--- start of Records provided ---

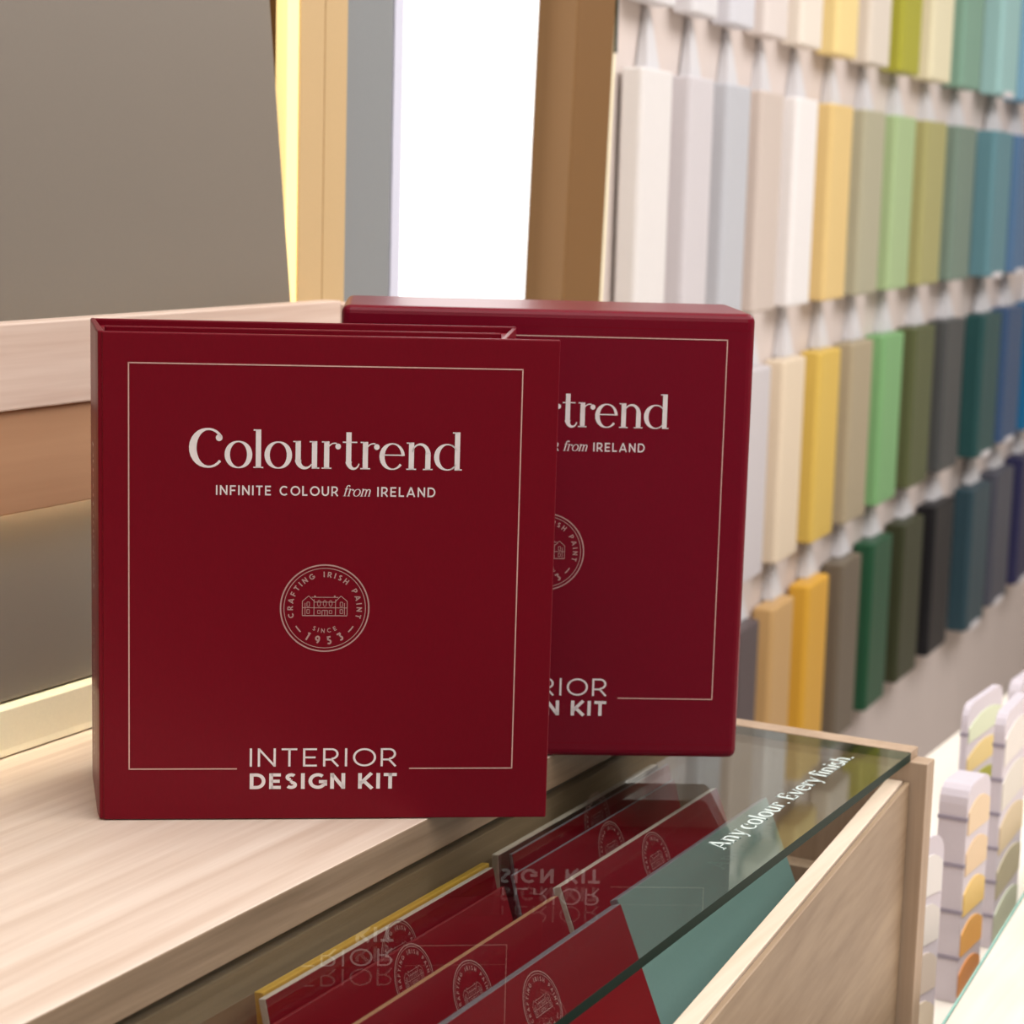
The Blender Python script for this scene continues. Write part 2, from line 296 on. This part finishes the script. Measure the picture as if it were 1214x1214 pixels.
for r, items in PAL.items():
    rn, z0, z1 = ROWS[r]
    for j, (k, cn, c) in enumerate(items):
        i = k-1; p = cols[i]; t = tang(i); n = Vector((-t.y, t.x, 0)); pitch = (cols[1]-cols[0]).length if i == 0 else (p-cols[i-1]).length
        w = pitch*(.62 if i else .68); a = p-t*w; dep = DEP[i]; ch = dep*.16
        if j == 0: lab = '%s block leftmost in the %s row, left of the %s block' % (cn, rn, items[1][1])
        elif j == len(items)-1: lab = '%s block at the right end of the %s row, beside the %s block' % (cn, rn, items[j-1][1])
        else: lab = '%s block, %s row, between the %s and %s blocks' % (cn, rn, items[j-1][1], items[j+1][1])
        root = empty('sample_block', (a.x, a.y, z0), lab, 'paint sample', 'painted sample blocks on the display wall')
        prof = [a+n*dep, a+n*ch, a+t*ch, p-t*ch, p+n*ch, p+n*dep]
        bo_ = obj('body', MB().prism([(v.x, v.y) for v in prof], z0, z1), paint(c), root, bevel=.004, seg=2)
        # slim tapered wedge, added in place of the light patch above the block
        hw = pitch*.15; hb = p-t*(hw*1.1); top = (ROWS[r-1][1] if r else 2.1); q = n*(dep+.004)
        mbh = MB(); b1, b2, b3, b4 = hb-t*hw+q, hb+t*hw+q, hb+t*hw+q-n*dep*.5, hb-t*hw+q-n*dep*.5
        u = .22
        m1, m2, m3, m4 = hb-t*hw*u+q, hb+t*hw*u+q, hb+t*hw*u+q-n*dep*.18, hb-t*hw*u+q-n*dep*.18
        mbh.hexa([(v.x, v.y, z1+.001) for v in (b1, b4, b3, b2)], [(v.x, v.y, top-.002) for v in (m1, m4, m3, m2)])
        obj('light_wedge', mbh, M['litwedge'], root, label='white tapered wedge in place of a light patch')
        if (r, k) in ((1, 11), (1, 12), (0, 11), (2, 11), (2, 12), (3, 11), (3, 12), (3, 13), (0, 12)):
            mc = a+t*w*.5; s = t*w*.22
            obj('clip', MB().hexa([tuple(v)[:2]+(z0-.004,) for v in (mc-s-n*.003, mc+s-n*.003, mc+s+n*.004, mc-s+n*.004)], [tuple(v)[:2]+(z0+.010,) for v in (mc-s-n*.003, mc+s-n*.003, mc+s+n*.004, mc-s+n*.004)]), M['white'], bo_, label='small white clip at the lower edge')
# --------------- wall fittings between the leaning board and the blocks
FX = -1.06
yy = lambda px, x=FX: at(px, 300, 0, x).y
g = empty('gold_frame_profile', (FX-.02, yy(360), 0), 'upright tan frame profile with a bright lit strip, right of the taupe board', 'frame')
obj('front_bar', MB().box(FX-.04, FX, yy(354), yy(382), 0, 2.7), M['gold'], g, bevel=.001)
obj('rear_bar', MB().box(FX-.045, FX-.002, yy(385), yy(411), 0, 2.7), M['gold'], g, bevel=.001)
obj('joint', MB().box(FX-.04, FX-.008, yy(381.8), yy(385.2), 0, 2.7), M['goldd'], g)
obj('light_strip', MB().box(FX-.014, FX-.002, yy(338, FX-.002), yy(354)-.0003, 0, 2.7), M['led'], g, label='glowing pale yellow strip')
obj('side_lip', MB().box(WX+.002, FX-.0145, yy(336, FX-.0145), yy(341, FX-.0145), 0, 2.7), M['goldd'], g)
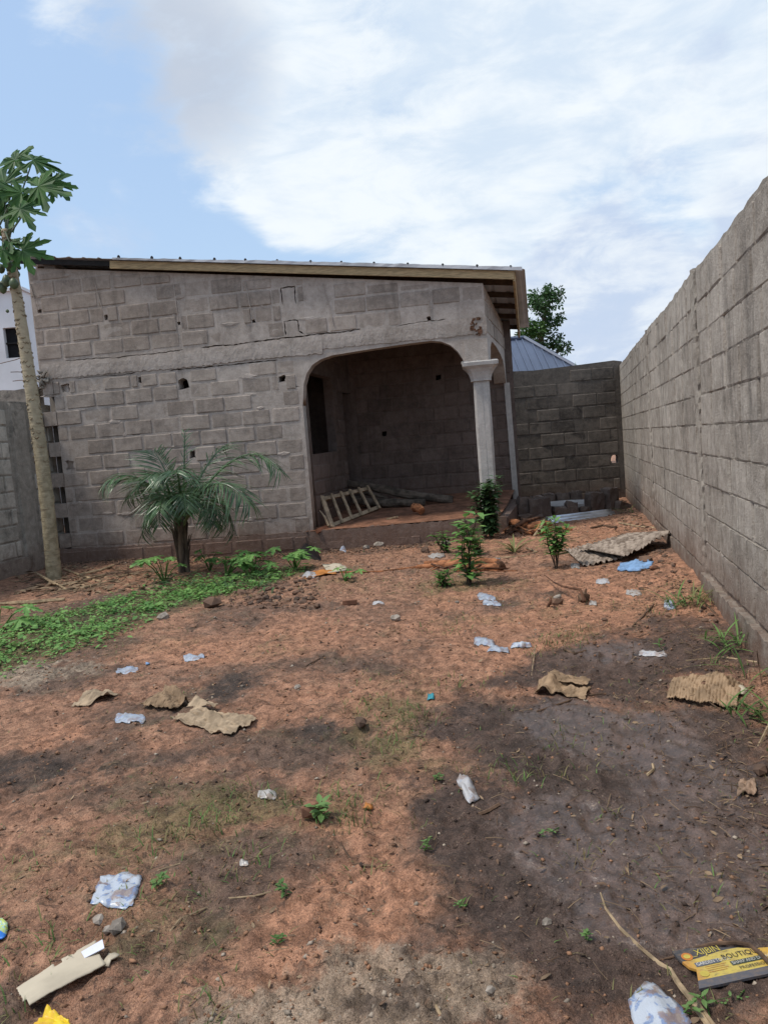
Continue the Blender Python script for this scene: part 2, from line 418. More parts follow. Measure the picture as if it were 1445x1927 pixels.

--- end of Records provided ---

=== What the task requires ===
In the copy, include no pictures; restate the listing above exactly.

=== Output for this task ===
The Blender Python script for this scene continues. Write part 2, from line 296 on. This part finishes the script. Measure the picture as if it were 1214x1214 pixels.
for r, items in PAL.items():
    rn, z0, z1 = ROWS[r]
    for j, (k, cn, c) in enumerate(items):
        i = k-1; p = cols[i]; t = tang(i); n = Vector((-t.y, t.x, 0)); pitch = (cols[1]-cols[0]).length if i == 0 else (p-cols[i-1]).length
        w = pitch*(.62 if i else .68); a = p-t*w; dep = DEP[i]; ch = dep*.16
        if j == 0: lab = '%s block leftmost in the %s row, left of the %s block' % (cn, rn, items[1][1])
        elif j == len(items)-1: lab = '%s block at the right end of the %s row, beside the %s block' % (cn, rn, items[j-1][1])
        else: lab = '%s block, %s row, between the %s and %s blocks' % (cn, rn, items[j-1][1], items[j+1][1])
        root = empty('sample_block', (a.x, a.y, z0), lab, 'paint sample', 'painted sample blocks on the display wall')
        prof = [a+n*dep, a+n*ch, a+t*ch, p-t*ch, p+n*ch, p+n*dep]
        bo_ = obj('body', MB().prism([(v.x, v.y) for v in prof], z0, z1), paint(c), root, bevel=.004, seg=2)
        # slim tapered wedge, added in place of the light patch above the block
        hw = pitch*.15; hb = p-t*(hw*1.1); top = (ROWS[r-1][1] if r else 2.1); q = n*(dep+.004)
        mbh = MB(); b1, b2, b3, b4 = hb-t*hw+q, hb+t*hw+q, hb+t*hw+q-n*dep*.5, hb-t*hw+q-n*dep*.5
        u = .22
        m1, m2, m3, m4 = hb-t*hw*u+q, hb+t*hw*u+q, hb+t*hw*u+q-n*dep*.18, hb-t*hw*u+q-n*dep*.18
        mbh.hexa([(v.x, v.y, z1+.001) for v in (b1, b4, b3, b2)], [(v.x, v.y, top-.002) for v in (m1, m4, m3, m2)])
        obj('light_wedge', mbh, M['litwedge'], root, label='white tapered wedge in place of a light patch')
        if (r, k) in ((1, 11), (1, 12), (0, 11), (2, 11), (2, 12), (3, 11), (3, 12), (3, 13), (0, 12)):
            mc = a+t*w*.5; s = t*w*.22
            obj('clip', MB().hexa([tuple(v)[:2]+(z0-.004,) for v in (mc-s-n*.003, mc+s-n*.003, mc+s+n*.004, mc-s+n*.004)], [tuple(v)[:2]+(z0+.010,) for v in (mc-s-n*.003, mc+s-n*.003, mc+s+n*.004, mc-s+n*.004)]), M['white'], bo_, label='small white clip at the lower edge')
# --------------- wall fittings between the leaning board and the blocks
FX = -1.06
yy = lambda px, x=FX: at(px, 300, 0, x).y
g = empty('gold_frame_profile', (FX-.02, yy(360), 0), 'upright tan frame profile with a bright lit strip, right of the taupe board', 'frame')
obj('front_bar', MB().box(FX-.04, FX, yy(354), yy(382), 0, 2.7), M['gold'], g, bevel=.001)
obj('rear_bar', MB().box(FX-.045, FX-.002, yy(385), yy(411), 0, 2.7), M['gold'], g, bevel=.001)
obj('joint', MB().box(FX-.04, FX-.008, yy(381.8), yy(385.2), 0, 2.7), M['goldd'], g)
obj('light_strip', MB().box(FX-.014, FX-.002, yy(338, FX-.002), yy(354)-.0003, 0, 2.7), M['led'], g, label='glowing pale yellow strip')
obj('side_lip', MB().box(WX+.002, FX-.0145, yy(336, FX-.0145), yy(341, FX-.0145), 0, 2.7), M['goldd'], g)
Continue the Blender Python script for this scene: part 2, from line 418. More parts follow. Measure the picture as if it were 1445x1927 pixels.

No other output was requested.